ASHLAND, Va. (WRIC) — The decision to combine two Hanover County elementary schools has sparked a fierce debate over what the combined school’s name should be.

The district announced plans to consolidate Henry Clay and John Gandy Elementary Schools in 2018.

While some people want to name the school something new, others want to keep one of the current names to preserve history.

This week, a school board appointed committee voted to name the consolidated school Berkleytown Elementary.

The NAACP Hanover County branch delivered their suggestion of retaining the name John M. Gandy for the consolidated school to county supervisors, school board members, and the county administrator.

They added that if their suggestion was not adopted by the school board, then they propose naming it Berkleytown Elementary.

Kimberly Thurston, who also sent an email suggestion to the committee, said Berkleytown gives the school a fresh start while also honoring the black community.

“I know that the overwhelming majority of constituents from Ashland really want it to remain Gandy, but based on the policy that’s not possible,” she said. “I just thought that it was a great way to pay respects and acknowledgement to Mr. Gandy and his contributions while keeping the policy enacted.”

According to Virginia Department of Historic Resources, Berkleytown was a thriving African American developed in response to a segregation ordinance issued by the town in 1911, as well as other forms of racial discrimination at that time.

In addition to recommending the school be named after a historic black community, the NAACP said the committee should rename the school board administration building after Gandy.

In the event that the Hanover County Public Schools administration leaves the building, it should be returned to the county and renamed The John M. Gandy Cultural Center, the organization said.

The consolidated school is being built in Ashland and will hold students from both Clay and Gandy Elementary Schools.

The committee’s vote follows some controversy over whether to merge the school’s name to Gandy-Clay or to call it something else.

Sandra Howard, who graduated from Gandy Elementary a year before the school system integrated, said she wants Gandy to remain in the name.

“We have a legend. We have something to look back on when we see Mr. Gandy. He was a wonderful guy and I just wish they’d leave it alone,” she said.

She blames the possible name change on retaliation for the Lee-Davis High School name change.

Rachel Levy served on parent teacher associations for Clay and Gandy Elementary schools where her children attended. She said Ashland residents were promised the name would remain when the consolidation was proposed in 2018.

“This promise was made and then it was taken away.
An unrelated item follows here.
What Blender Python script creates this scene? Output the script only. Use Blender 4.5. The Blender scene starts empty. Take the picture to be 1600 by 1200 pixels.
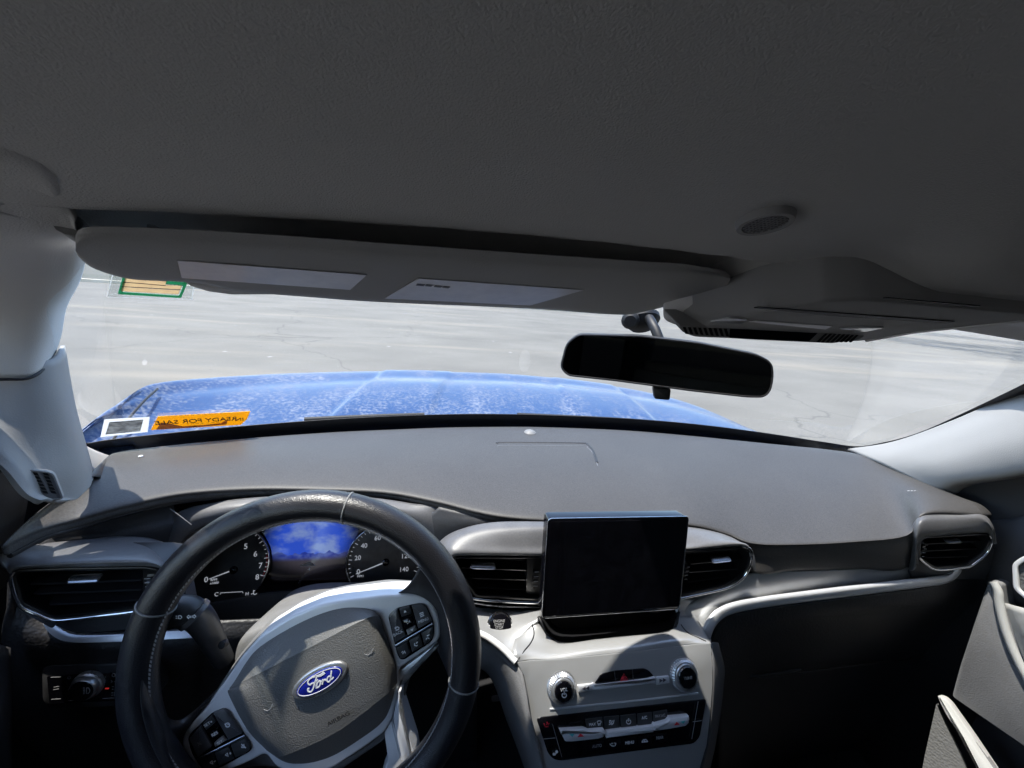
import bpy, bmesh, math, random
from math import sin, cos, pi, radians, sqrt, atan2
from mathutils import Vector as V, Matrix, noise
random.seed(7)
S = bpy.context.scene
COL = S.collection
# ------------------------------------------------------------------ camera
FPX = 600.0                       # focal length in photo pixels (1600 wide): a 13 mm phone lens
CAMP = V((-.25, 0, 1.47))
def cam_axes(yaw, pitch, roll):
    f = V((sin(yaw)*cos(pitch), cos(yaw)*cos(pitch), -sin(pitch)))
    r = V((cos(yaw), -sin(yaw), 0)); u = r.cross(f)
    return r*cos(roll)+u*sin(roll), -r*sin(roll)+u*cos(roll), f
CR, CU, CF = cam_axes(radians(10.5), radians(14.4), radians(4.8))
cd = bpy.data.cameras.new('camera'); cam = bpy.data.objects.new('camera', cd); COL.objects.link(cam)
cd.sensor_width = 36; cd.lens = 36*FPX/1600; cd.clip_start = .01; cd.clip_end = 3000
cam.matrix_world = Matrix(((CR.x, CU.x, -CF.x, CAMP.x), (CR.y, CU.y, -CF.y, CAMP.y), (CR.z, CU.z, -CF.z, CAMP.z), (0, 0, 0, 1)))
S.camera = cam
# ------------------------------------------------------------------ light
SUN_EL, SUN_AZ = radians(75), radians(-67)       # azimuth from straight ahead (+Y), negative = to the left
sd = V((sin(SUN_AZ)*cos(SUN_EL), cos(SUN_AZ)*cos(SUN_EL), sin(SUN_EL)))
wd = bpy.data.worlds.new('World'); S.world = wd; wd.use_nodes = True
wn = wd.node_tree.nodes; sky = wn.new('ShaderNodeTexSky'); sky.sky_type = 'NISHITA'; sky.sun_disc = False
sky.sun_elevation = SUN_EL; sky.sun_rotation = SUN_AZ; sky.air_density = 1.0; sky.dust_density = .6
wd.node_tree.links.new(sky.outputs[0], wn['Background'].inputs[0]); wn['Background'].inputs[1].default_value = .15
sl = bpy.data.lights.new('sun', 'SUN'); sl.energy = 3; sl.angle = radians(.53); sl.color = (1, .945, .86)
so = bpy.data.objects.new('sun', sl); COL.objects.link(so); so.rotation_euler = (-sd).to_track_quat('-Z', 'Y').to_euler(); so.location = (0, 0, 30)
S.view_settings.view_transform = 'Standard'; S.view_settings.look = 'None'; S.view_settings.gamma = 1
S.view_settings.exposure = 1.75
cy = S.cycles; cy.use_denoising = True; cy.use_adaptive_sampling = True; cy.adaptive_threshold = .03; cy.max_bounces = 8; cy.diffuse_bounces = 5; cy.glossy_bounces = 3; cy.transparent_max_bounces = 16
cy.caustics_reflective = False; cy.caustics_refractive = False; cy.sample_clamp_indirect = 6
# ------------------------------------------------------------------ pixels to points at a stated depth
def ray(px, py): return CF + CR*((px-800)/FPX) - CU*((py-600)/FPX)
def PY(px, py, y): d = ray(px, py); return CAMP + d*(y/d.y)
def PZ(px, py, z): d = ray(px, py); return CAMP + d*((z-CAMP.z)/d.z)
def PX(px, py, x): d = ray(px, py); return CAMP + d*((x-CAMP.x)/d.x)
class Pl:
    """a flat work plane in the car: origin, facing normal, right and up axes"""
    def __init__(s, o, n, up=(0, 0, 1), u=None):
        s.o = V(o); s.n = V(n).normalized()
        s.u = V(u).normalized() if u else V(up).cross(s.n).normalized(); s.v = s.n.cross(s.u)
    def hit(s, px, py, h=0):
        d = ray(px, py); t = ((s.o+s.n*h)-CAMP).dot(s.n)/d.dot(s.n); return CAMP+d*t
    def uv(s, px, py, h=0):
        p = s.hit(px, py, h)-s.o; return (p.dot(s.u), p.dot(s.v))
    def pt(s, a, h=0): return s.o+s.u*a[0]+s.v*a[1]+s.n*h
    def uvs(s, pts, h=0): return [s.uv(p[0], p[1], h) for p in pts]
    def px(s, p, h=0, d=(1, 0)):               # metres per photo pixel at p
        a = V(s.uv(*p, h)); b = V(s.uv(p[0]+d[0], p[1]+d[1], h)); return (b-a).length
    def up(s, h): q = Pl(s.o+s.n*h, s.n, u=s.u); return q
# ------------------------------------------------------------------ materials
M = {}
def nd(nt, t, **k):
    n = nt.nodes.new(t)
    for a, b in k.items():
        if a in n.inputs: n.inputs[a].default_value = b
        else: setattr(n, a, b)
    return n
def mat(name, col, rough=.5, metal=0, spec=.5, grain=None, bump=.0, dust=None, emit=None, coat=0, var=None, kind='noise', sheen=0):
    m = bpy.data.materials.new(name); m.use_nodes = True; nt = m.node_tree; L = nt.links.new
    b = nt.nodes['Principled BSDF']; b.inputs['Base Color'].default_value = (*col, 1); b.inputs['Roughness'].default_value = rough
    b.inputs['Metallic'].default_value = metal; b.inputs['Specular IOR Level'].default_value = spec; b.inputs['Coat Weight'].default_value = coat
    b.inputs['Sheen Weight'].default_value = sheen
    tc = nt.nodes.new('ShaderNodeTexCoord')
    if grain:
        if kind == 'leather':
            t = nd(nt, 'ShaderNodeTexVoronoi', Scale=grain); t.feature = 'SMOOTH_F1'; o = t.outputs['Distance']
        elif kind == 'weave':
            t = nd(nt, 'ShaderNodeTexVoronoi', Scale=grain); o = t.outputs['Distance']
        else:
            t = nd(nt, 'ShaderNodeTexNoise', Scale=grain, Detail=1.0); o = t.outputs['Fac']
        L(tc.outputs['Object'], t.inputs['Vector'])
        bp = nd(nt, 'ShaderNodeBump', Strength=bump, Distance=.0008); L(o, bp.inputs['Height']); L(bp.outputs[0], b.inputs['Normal'])
    if dust:                                   # (colour, amount, scale)
        c2, amt, sc = dust
        n1 = nd(nt, 'ShaderNodeTexNoise', Scale=sc, Detail=3.0, Roughness=.65); L(tc.outputs['Object'], n1.inputs['Vector'])
        n2 = nd(nt, 'ShaderNodeTexNoise', Scale=sc*60, Detail=1.0); L(tc.outputs['Object'], n2.inputs['Vector'])
        mu = nd(nt, 'ShaderNodeMath', operation='MULTIPLY_ADD'); L(n2.outputs['Fac'], mu.inputs[0]); mu.inputs[1].default_value = 1.2 if name == 'dash' else .3
        k1 = nd(nt, 'ShaderNodeMath', operation='MULTIPLY'); k1.inputs[1].default_value = .35 if name == 'dash' else 1; L(n1.outputs['Fac'], k1.inputs[0]); L(k1.outputs[0], mu.inputs[2])
        mr = nd(nt, 'ShaderNodeMapRange'); mr.inputs['From Min'].default_value = .45 if name == 'dash' else .45; mr.inputs['From Max'].default_value = 1.15 if name == 'dash' else .85
        mr.inputs['To Max'].default_value = amt; L(mu.outputs[0], mr.inputs['Value'])
        mx = nd(nt, 'ShaderNodeMix', data_type='RGBA'); L(mr.outputs[0], mx.inputs['Factor'])
        mx.inputs['A'].default_value = (*col, 1); mx.inputs['B'].default_value = (*c2, 1); L(mx.outputs['Result'], b.inputs['Base Color'])
    if emit:
        b.inputs['Emission Color'].default_value = (*emit[0], 1); b.inputs['Emission Strength'].default_value = emit[1]
    M[name] = m; return m
DUSTC = (.25, .25, .255)
mat('dash', (.036, .0345, .035), .50, spec=.36, grain=900, bump=.2, dust=((.076, .073, .071), .75, 9), kind='leather')
mat('fascia', (.030, .031, .035), .5, grain=700, bump=.25, dust=(DUSTC, .12, 6))
mat('fascia_smooth', (.075, .075, .08), .42, grain=900, bump=.12, dust=(DUSTC, .35, 7))
mat('bolster', (.018, .018, .02), .5, grain=300, bump=.7, kind='leather')
mat('black', (.006, .006, .008), .55)
mat('gloss_black', (.004, .004, .006), .06, spec=.6)
mat('vent_black', (.006, .006, .007), .35)
mat('slat', (.010, .010, .012), .35)
mat('leather', (.011, .011, .014), .34, grain=900, bump=.4, kind='leather', dust=((.05, .05, .055), .25, 12))
mat('airbag', (.105, .104, .101), .52, grain=720, bump=.5, kind='leather', dust=((.17, .168, .163), .35, 9))
mat('satin', (.78, .78, .785), .34, metal=.15, grain=1500, bump=.05, dust=((.62, .62, .62), .4, 14))
mat('knurl', (.55, .56, .58), .3, metal=.85)
mat('satin_trim', (.74, .75, .78), .32, metal=.35, grain=1500, bump=.05)
mat('console', (.40, .405, .415), .36, metal=.5, grain=1300, bump=.18, dust=((.43, .43, .43), .5, 16))
mat('chrome', (.82, .83, .85), .12, metal=1)
mat('chrome_soft', (.6, .61, .64), .25, metal=1)
mat('grey_plastic', (.15, .15, .15), .55, grain=800, bump=.3, dust=(DUSTC, .4, 20))
mat('button', (.020, .021, .024), .38, dust=((.12, .12, .12), .3, 30))
mat('button_face', (.05, .05, .055), .3, dust=(DUSTC, .2, 30))
mat('print', (.75, .76, .78), .5)
mat('print_dim', (.30, .30, .31), .5)
mat('print_dark', (.05, .05, .07), .5)
mat('print_red', (.65, .03, .05), .5)
mat('print_red_dim', (.30, .02, .03), .5)
mat('print_teal', (.08, .48, .52), .5)
mat('glow_white', (.35, .36, .39), .5, emit=((.75, .8, .9), .11))
mat('glow_red', (.5, .02, .03), .5, emit=((1, .05, .04), .08))
mat('headliner', (.66, .655, .645), .95, spec=.1, grain=1100, bump=.45, dust=((.72, .71, .70), .5, 3))
mat('pillar', (.29, .285, .28), .62, spec=.35, grain=700, bump=.25)
mat('visor', (.43, .43, .425), .7, spec=.4, grain=900, bump=.35)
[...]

People specifically agreed to support the consolidation if the name stayed on,” she said. “People have a lot of trouble these days trusting our school board and this really erodes that trust.”

However, a school policy doesn’t allow school leaders to name unnamed facilities — including new schools — after a person. Levy argued that the consolidated school technically isn’t new or without a name.

“It’s never been referred to as a new school. That’s just something that has been trumped up. It’s an argument I think has been made in bad faith,” Levy said.

Clara James-Scott, who wants Gandy to remain in the name, said her sister previously attended the school.

“Had we not integrated the schools, I would’ve been one of those students that went to John M. Gandy,” she said. “It has a rich history in the community and I just cannot understand why you would strip that history from young people and from this community when there’s nothing negative about it at all.”

8News reached out to school board members and to the chairman of the board about the naming process and the school policy.

We have not received a response.

The committee is scheduled to make their recommendation to the school board on April 11th. School Board members are expected to vote on the school’s name in May.